Las sociedades ahora apuestan por esa democracia del grito, que es justamente aquello que John Holloway quería decir con cambiar al mundo sin tomar el poder. Es esa democracia del grito la que produjo el cambio constituyente en Chile, que era la vitrina más importante del neoliberalismo. Es esa democracia del grito la que está provocando cambios tan fundamentales en Colombia, un país sometido a una guerra civil invisible desde hace más de medio siglo.
Las sociedades están agotadas de las promesas neoliberales que lo único que han provocado en las últimas décadas solo es precarización, concentración del ingreso y violencia social. Las sociedades han comprendido que el neoliberalismo no es la alternativa y apuestan ahora por otro mundo posible. Han logrado cambios que hace algunos años habrían sido considerados imposibles, como la obligación a pensar una nueva Constitución en Chile y desde la cual se pueda desarmar el andamiaje neoliberal y se pueda reconstruir la sociedad desde otros paradigmas, como aquellos del Estado Plurinacional.
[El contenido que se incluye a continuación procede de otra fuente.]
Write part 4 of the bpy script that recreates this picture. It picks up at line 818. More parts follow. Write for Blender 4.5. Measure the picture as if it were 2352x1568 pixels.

La democracia del grito, ha logrado derrumbar las puertas de Jericó de sistemas políticos insensibles, corruptos y corporativos, y están logrando aquello que alguna vez predijo el ex Presidente de Chile, Salvador Allende, cuando mencionó a esas alamedas por las cuales transitarán los hombres y mujeres libres. Por una ironía de la historia, ahí donde nació el neoliberalismo en América Latina, en Chile, al parecer también será su término. Esas alamedas, empiezan a vislumbrarse. Ese otro mundo posible, empieza a construirse.